Donald Trump est-il un frein à une solution pacifique entre Israël et la Palestine ?

Le Président Trump, en prenant la décision de déclarer Jérusalem capitale d’Israël, a  choisi son camp et  décidé d’être une partie du problème au lieu d’être une solution. Il était censé être un arbitre dans la crise, hélas il a préféré être complice de l’occupation israélienne. Par conséquent, il n’est plus habilité à jouer le rôle du médiateur. Il n’est plus crédible et nous exigeons une médiation internationale multipartite pour négocier sur la base des frontières de juin  1967.

Le gouvernement des États Unis  d’Amérique, en prenant cette décision, s’est exclu de l’action politique dans la région du Moyen-Orient. Il faut organiser une conférence internationale avec un certain nombre de pays. Nous n’accepterons plus aucun accord avec l’Amérique, car nous avons bien compris le jeu de l’accord, sans la question de  Jérusalem et celle des réfugiés sur la table des négociations. Tout accord qui ne traite pas ces deux sujets est une parole en l’air. Nous ne sommes plus prêts à écouter des discours politiciens.

Les autorités israéliennes accusent le Hamas d’instrumentaliser la contestation, cela est-il avéré ?

En réalité, le problème n’est pas de savoir qui instrumentalise qui où quoi, Mais plutôt qui est le vrai obstacle à la paix ? Accuser est facile, mais poser une vraie action en vue d’une paix réelle est la grande équation qu’il faut résoudre. Riposter par des  tirs à balles réelles contre des manifestants désarmés traduit-il une volonté d’Israël d’aller vers la paix ? Non, je ne pense vraiment pas !!! La réalité est que l’occupation israélienne cherche par tous les moyens à justifier les crimes odieux perpétrés contre les Palestiniens. Cela en toute impunité et en violation du  droit international et de toutes les conventions en matière des Droits de l’Homme.

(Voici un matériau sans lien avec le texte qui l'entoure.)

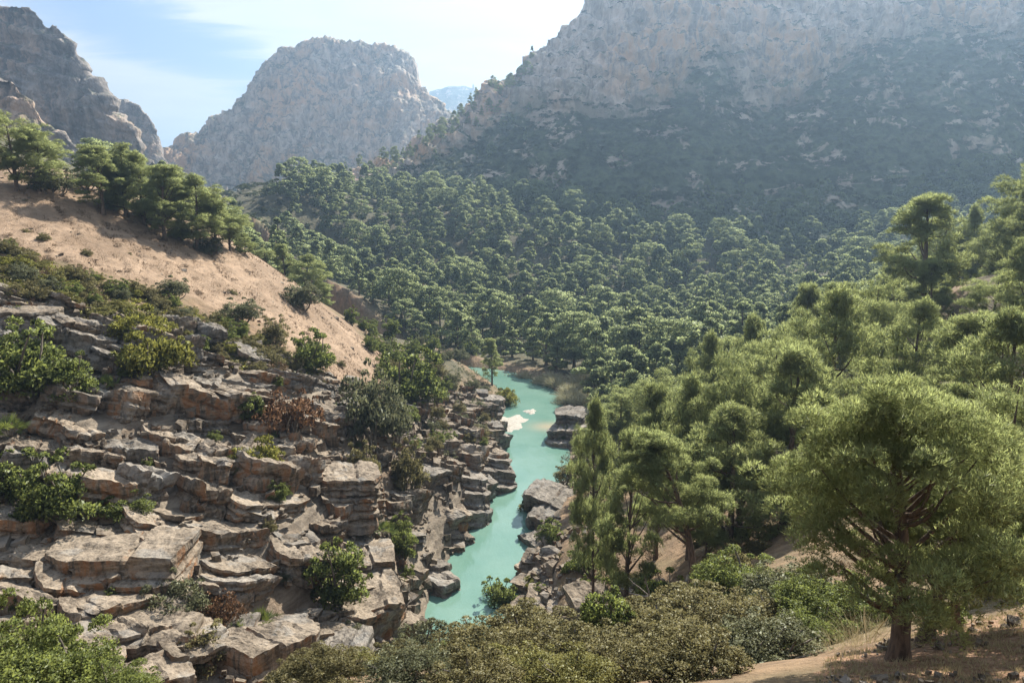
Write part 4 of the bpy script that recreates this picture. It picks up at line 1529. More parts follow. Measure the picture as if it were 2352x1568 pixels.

Comment expliquer que les manifestations de cette année aient pris autant d’ampleur ? 

Toutes les manifestations pour la liberté et la justice ont de l’ampleur. La particularité cette année vient de la commémoration des 70 ans de la Nakba, qui donne plus de volonté d’aller de l’avant dans la lutte pour la liberté et contre l’occupation et la répression. Notre peuple ne cessera jamais sa  lutte pacifique. Nous continuerons de le faire jusqu’à la victoire, la création de l’État Palestinien indépendant avec Jérusalem comme capitale.

Le Front démocratique pour la libération de la Palestine accuse les autorités du pays de laxisme et prône une solution plus radicale. Comment pourrait-elle se traduire ?

Les méthodes radicales ont montré, à mon avis  leurs limites. La violence est une perte pour nous tous, elle ne sert aucune cause juste. Nous estimons qu’il est grand temps d’expérimenter des solutions diplomatiques. Telle est la vision des autorités palestiniennes, en vue de gagner la bataille sur la scène internationale et de réclamer les droits légitimes palestiniens par des moyens de droit pacifiques.

Cette nouvelle  démarche commence à porter ses fruits, car la Palestine est aujourd’hui membre observateur aux Nations Unies et membre également de plusieurs organisations internationales.

Certains observateurs estiment que pour arriver à la paix Israël doit renoncer à la Cisjordanie et que la Palestine, de son côté, a un droit au retour. Partagez-vous cette analyse ?

Notre position est claire. Nous réclamons tout simplement un État de Palestine Indépendant et souverain, sur la base des frontières de 1967, avec Jérusalem Est  comme capitale. Nous demandons juste nos droits fondamentaux, à travers une médiation internationale multipartite issue d’une conférence internationale.

Comment appréciez-vous la relation entre le Mali et la Palestine?

Le Mali et la Palestine ont une relation historique, le Mali est un pays frère et ami qui a toujours soutenu la cause juste de la Palestine. Le peuple Malien a été toujours du côté du peuple palestinien dans sa lutte contre l’injustice et l’oppression.

Je profite de cette occasion pour exprimer toute la gratitude de l’État et du peuple palestinien à l’ensemble du peuple malien frère, les différents gouvernements successifs du Mali ont gardé à travers le temps une position de soutien inlassable à la cause Palestinienne. Nous resterons reconnaissants envers le peuple vaillant du Mali pour toujours.

Je profite de votre voix pour souhaiter plus de stabilité, de paix, du progrès et de développement pour le Mali, implorant  Allah le Tout Puissant, en ce début du mois sacré de Ramadan, pour le bonheur de toute la Omma Islamique. Je souhaite également un climat de paix et d’apaisement pour les élections futures au Mali.